→ Information supplied
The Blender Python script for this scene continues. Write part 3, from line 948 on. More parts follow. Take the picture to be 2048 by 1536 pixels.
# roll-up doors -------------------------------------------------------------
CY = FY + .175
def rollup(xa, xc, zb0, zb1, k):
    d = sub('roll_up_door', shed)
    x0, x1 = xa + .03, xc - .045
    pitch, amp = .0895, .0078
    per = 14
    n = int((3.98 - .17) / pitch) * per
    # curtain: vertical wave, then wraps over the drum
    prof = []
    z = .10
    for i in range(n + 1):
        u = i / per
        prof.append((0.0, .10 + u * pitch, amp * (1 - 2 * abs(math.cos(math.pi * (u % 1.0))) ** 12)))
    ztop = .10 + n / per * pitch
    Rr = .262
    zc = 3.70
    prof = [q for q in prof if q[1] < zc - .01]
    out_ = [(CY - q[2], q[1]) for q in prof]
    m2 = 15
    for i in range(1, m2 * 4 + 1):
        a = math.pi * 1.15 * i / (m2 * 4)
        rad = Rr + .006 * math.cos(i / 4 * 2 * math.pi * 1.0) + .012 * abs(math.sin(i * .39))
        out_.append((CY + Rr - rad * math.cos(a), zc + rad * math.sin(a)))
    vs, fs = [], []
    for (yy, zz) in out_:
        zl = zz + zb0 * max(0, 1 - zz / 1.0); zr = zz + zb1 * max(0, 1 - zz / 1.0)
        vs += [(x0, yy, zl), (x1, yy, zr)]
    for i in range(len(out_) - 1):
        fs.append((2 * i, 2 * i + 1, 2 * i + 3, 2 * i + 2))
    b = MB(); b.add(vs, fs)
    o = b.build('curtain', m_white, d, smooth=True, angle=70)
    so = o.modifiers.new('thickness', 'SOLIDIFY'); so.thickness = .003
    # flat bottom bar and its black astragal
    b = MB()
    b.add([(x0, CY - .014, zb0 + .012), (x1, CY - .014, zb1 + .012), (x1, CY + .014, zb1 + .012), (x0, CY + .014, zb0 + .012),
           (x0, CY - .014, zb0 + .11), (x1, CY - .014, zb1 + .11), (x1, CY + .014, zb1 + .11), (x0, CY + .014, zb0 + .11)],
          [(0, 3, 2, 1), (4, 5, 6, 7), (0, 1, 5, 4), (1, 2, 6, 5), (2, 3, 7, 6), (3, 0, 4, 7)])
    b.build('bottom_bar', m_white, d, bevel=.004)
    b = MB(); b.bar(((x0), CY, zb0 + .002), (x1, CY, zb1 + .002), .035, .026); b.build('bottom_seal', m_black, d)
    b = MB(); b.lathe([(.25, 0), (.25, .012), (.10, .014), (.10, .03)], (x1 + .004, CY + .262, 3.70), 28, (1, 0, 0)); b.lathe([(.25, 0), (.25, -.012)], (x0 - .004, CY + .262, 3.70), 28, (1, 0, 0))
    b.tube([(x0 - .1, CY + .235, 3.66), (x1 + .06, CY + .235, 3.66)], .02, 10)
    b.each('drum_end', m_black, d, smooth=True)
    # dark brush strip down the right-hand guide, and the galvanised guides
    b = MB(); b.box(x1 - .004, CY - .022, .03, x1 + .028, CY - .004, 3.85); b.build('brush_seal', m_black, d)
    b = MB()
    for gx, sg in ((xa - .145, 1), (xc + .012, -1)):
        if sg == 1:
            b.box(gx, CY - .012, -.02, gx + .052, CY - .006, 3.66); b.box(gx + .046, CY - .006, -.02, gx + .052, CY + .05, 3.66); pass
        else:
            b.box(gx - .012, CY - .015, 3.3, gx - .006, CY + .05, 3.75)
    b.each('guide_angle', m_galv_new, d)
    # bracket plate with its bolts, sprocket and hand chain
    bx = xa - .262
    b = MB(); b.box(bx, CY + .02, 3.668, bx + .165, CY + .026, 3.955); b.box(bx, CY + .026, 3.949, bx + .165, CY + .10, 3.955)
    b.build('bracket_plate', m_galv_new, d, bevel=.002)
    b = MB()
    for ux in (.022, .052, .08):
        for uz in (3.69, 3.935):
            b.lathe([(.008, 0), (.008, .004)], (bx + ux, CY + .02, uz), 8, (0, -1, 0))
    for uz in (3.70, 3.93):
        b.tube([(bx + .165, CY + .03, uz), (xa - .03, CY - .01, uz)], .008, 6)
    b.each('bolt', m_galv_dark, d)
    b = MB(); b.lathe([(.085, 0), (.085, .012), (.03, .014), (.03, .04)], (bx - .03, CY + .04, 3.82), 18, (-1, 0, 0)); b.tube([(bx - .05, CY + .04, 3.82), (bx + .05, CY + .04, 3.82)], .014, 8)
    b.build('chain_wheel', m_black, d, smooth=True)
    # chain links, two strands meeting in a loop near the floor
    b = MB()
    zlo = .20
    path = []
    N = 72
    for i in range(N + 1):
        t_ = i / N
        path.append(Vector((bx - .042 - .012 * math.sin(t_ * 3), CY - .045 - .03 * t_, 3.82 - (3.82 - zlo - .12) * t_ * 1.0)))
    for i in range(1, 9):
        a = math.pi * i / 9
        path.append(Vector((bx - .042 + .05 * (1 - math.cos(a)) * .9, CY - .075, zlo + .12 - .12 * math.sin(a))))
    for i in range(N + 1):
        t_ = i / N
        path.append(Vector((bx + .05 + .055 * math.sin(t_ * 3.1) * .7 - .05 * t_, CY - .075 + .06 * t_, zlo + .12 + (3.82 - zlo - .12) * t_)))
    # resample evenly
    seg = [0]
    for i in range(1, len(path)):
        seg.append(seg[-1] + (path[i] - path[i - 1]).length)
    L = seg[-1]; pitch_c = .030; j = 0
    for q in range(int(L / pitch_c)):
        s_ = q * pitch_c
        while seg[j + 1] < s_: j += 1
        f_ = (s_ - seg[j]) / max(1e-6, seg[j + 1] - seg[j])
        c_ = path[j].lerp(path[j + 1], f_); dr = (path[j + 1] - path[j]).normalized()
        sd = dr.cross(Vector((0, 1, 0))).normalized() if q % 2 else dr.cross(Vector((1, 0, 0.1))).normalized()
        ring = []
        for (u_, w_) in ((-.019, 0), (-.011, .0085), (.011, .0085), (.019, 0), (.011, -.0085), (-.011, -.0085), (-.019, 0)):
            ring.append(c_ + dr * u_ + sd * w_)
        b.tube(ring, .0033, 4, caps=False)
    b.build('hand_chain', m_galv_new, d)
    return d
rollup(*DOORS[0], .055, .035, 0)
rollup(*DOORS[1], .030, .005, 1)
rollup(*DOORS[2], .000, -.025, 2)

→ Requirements
All of the lines above must be returned exactly.

→ Answer for the task
The Blender Python script for this scene continues. Write part 3, from line 948 on. More parts follow. Take the picture to be 2048 by 1536 pixels.
# roll-up doors -------------------------------------------------------------
CY = FY + .175
def rollup(xa, xc, zb0, zb1, k):
    d = sub('roll_up_door', shed)
    x0, x1 = xa + .03, xc - .045
    pitch, amp = .0895, .0078
    per = 14
    n = int((3.98 - .17) / pitch) * per
    # curtain: vertical wave, then wraps over the drum
    prof = []
    z = .10
    for i in range(n + 1):
        u = i / per
        prof.append((0.0, .10 + u * pitch, amp * (1 - 2 * abs(math.cos(math.pi * (u % 1.0))) ** 12)))
    ztop = .10 + n / per * pitch
    Rr = .262
    zc = 3.70
    prof = [q for q in prof if q[1] < zc - .01]
    out_ = [(CY - q[2], q[1]) for q in prof]
    m2 = 15
    for i in range(1, m2 * 4 + 1):
        a = math.pi * 1.15 * i / (m2 * 4)
        rad = Rr + .006 * math.cos(i / 4 * 2 * math.pi * 1.0) + .012 * abs(math.sin(i * .39))
        out_.append((CY + Rr - rad * math.cos(a), zc + rad * math.sin(a)))
    vs, fs = [], []
    for (yy, zz) in out_:
        zl = zz + zb0 * max(0, 1 - zz / 1.0); zr = zz + zb1 * max(0, 1 - zz / 1.0)
        vs += [(x0, yy, zl), (x1, yy, zr)]
    for i in range(len(out_) - 1):
        fs.append((2 * i, 2 * i + 1, 2 * i + 3, 2 * i + 2))
    b = MB(); b.add(vs, fs)
    o = b.build('curtain', m_white, d, smooth=True, angle=70)
    so = o.modifiers.new('thickness', 'SOLIDIFY'); so.thickness = .003
    # flat bottom bar and its black astragal
    b = MB()
    b.add([(x0, CY - .014, zb0 + .012), (x1, CY - .014, zb1 + .012), (x1, CY + .014, zb1 + .012), (x0, CY + .014, zb0 + .012),
           (x0, CY - .014, zb0 + .11), (x1, CY - .014, zb1 + .11), (x1, CY + .014, zb1 + .11), (x0, CY + .014, zb0 + .11)],
          [(0, 3, 2, 1), (4, 5, 6, 7), (0, 1, 5, 4), (1, 2, 6, 5), (2, 3, 7, 6), (3, 0, 4, 7)])
    b.build('bottom_bar', m_white, d, bevel=.004)
    b = MB(); b.bar(((x0), CY, zb0 + .002), (x1, CY, zb1 + .002), .035, .026); b.build('bottom_seal', m_black, d)
    b = MB(); b.lathe([(.25, 0), (.25, .012), (.10, .014), (.10, .03)], (x1 + .004, CY + .262, 3.70), 28, (1, 0, 0)); b.lathe([(.25, 0), (.25, -.012)], (x0 - .004, CY + .262, 3.70), 28, (1, 0, 0))
    b.tube([(x0 - .1, CY + .235, 3.66), (x1 + .06, CY + .235, 3.66)], .02, 10)
    b.each('drum_end', m_black, d, smooth=True)
    # dark brush strip down the right-hand guide, and the galvanised guides
    b = MB(); b.box(x1 - .004, CY - .022, .03, x1 + .028, CY - .004, 3.85); b.build('brush_seal', m_black, d)
    b = MB()
    for gx, sg in ((xa - .145, 1), (xc + .012, -1)):
        if sg == 1:
            b.box(gx, CY - .012, -.02, gx + .052, CY - .006, 3.66); b.box(gx + .046, CY - .006, -.02, gx + .052, CY + .05, 3.66); pass
        else:
            b.box(gx - .012, CY - .015, 3.3, gx - .006, CY + .05, 3.75)
    b.each('guide_angle', m_galv_new, d)
    # bracket plate with its bolts, sprocket and hand chain
    bx = xa - .262
    b = MB(); b.box(bx, CY + .02, 3.668, bx + .165, CY + .026, 3.955); b.box(bx, CY + .026, 3.949, bx + .165, CY + .10, 3.955)
    b.build('bracket_plate', m_galv_new, d, bevel=.002)
    b = MB()
    for ux in (.022, .052, .08):
        for uz in (3.69, 3.935):
            b.lathe([(.008, 0), (.008, .004)], (bx + ux, CY + .02, uz), 8, (0, -1, 0))
    for uz in (3.70, 3.93):
        b.tube([(bx + .165, CY + .03, uz), (xa - .03, CY - .01, uz)], .008, 6)
    b.each('bolt', m_galv_dark, d)
    b = MB(); b.lathe([(.085, 0), (.085, .012), (.03, .014), (.03, .04)], (bx - .03, CY + .04, 3.82), 18, (-1, 0, 0)); b.tube([(bx - .05, CY + .04, 3.82), (bx + .05, CY + .04, 3.82)], .014, 8)
    b.build('chain_wheel', m_black, d, smooth=True)
    # chain links, two strands meeting in a loop near the floor
    b = MB()
    zlo = .20
    path = []
    N = 72
    for i in range(N + 1):
        t_ = i / N
        path.append(Vector((bx - .042 - .012 * math.sin(t_ * 3), CY - .045 - .03 * t_, 3.82 - (3.82 - zlo - .12) * t_ * 1.0)))
    for i in range(1, 9):
        a = math.pi * i / 9
        path.append(Vector((bx - .042 + .05 * (1 - math.cos(a)) * .9, CY - .075, zlo + .12 - .12 * math.sin(a))))
    for i in range(N + 1):
        t_ = i / N
        path.append(Vector((bx + .05 + .055 * math.sin(t_ * 3.1) * .7 - .05 * t_, CY - .075 + .06 * t_, zlo + .12 + (3.82 - zlo - .12) * t_)))
    # resample evenly
    seg = [0]
    for i in range(1, len(path)):
        seg.append(seg[-1] + (path[i] - path[i - 1]).length)
    L = seg[-1]; pitch_c = .030; j = 0
    for q in range(int(L / pitch_c)):
        s_ = q * pitch_c
        while seg[j + 1] < s_: j += 1
        f_ = (s_ - seg[j]) / max(1e-6, seg[j + 1] - seg[j])
        c_ = path[j].lerp(path[j + 1], f_); dr = (path[j + 1] - path[j]).normalized()
        sd = dr.cross(Vector((0, 1, 0))).normalized() if q % 2 else dr.cross(Vector((1, 0, 0.1))).normalized()
        ring = []
        for (u_, w_) in ((-.019, 0), (-.011, .0085), (.011, .0085), (.019, 0), (.011, -.0085), (-.011, -.0085), (-.019, 0)):
            ring.append(c_ + dr * u_ + sd * w_)
        b.tube(ring, .0033, 4, caps=False)
    b.build('hand_chain', m_galv_new, d)
    return d
rollup(*DOORS[0], .055, .035, 0)
rollup(*DOORS[1], .030, .005, 1)
rollup(*DOORS[2], .000, -.025, 2)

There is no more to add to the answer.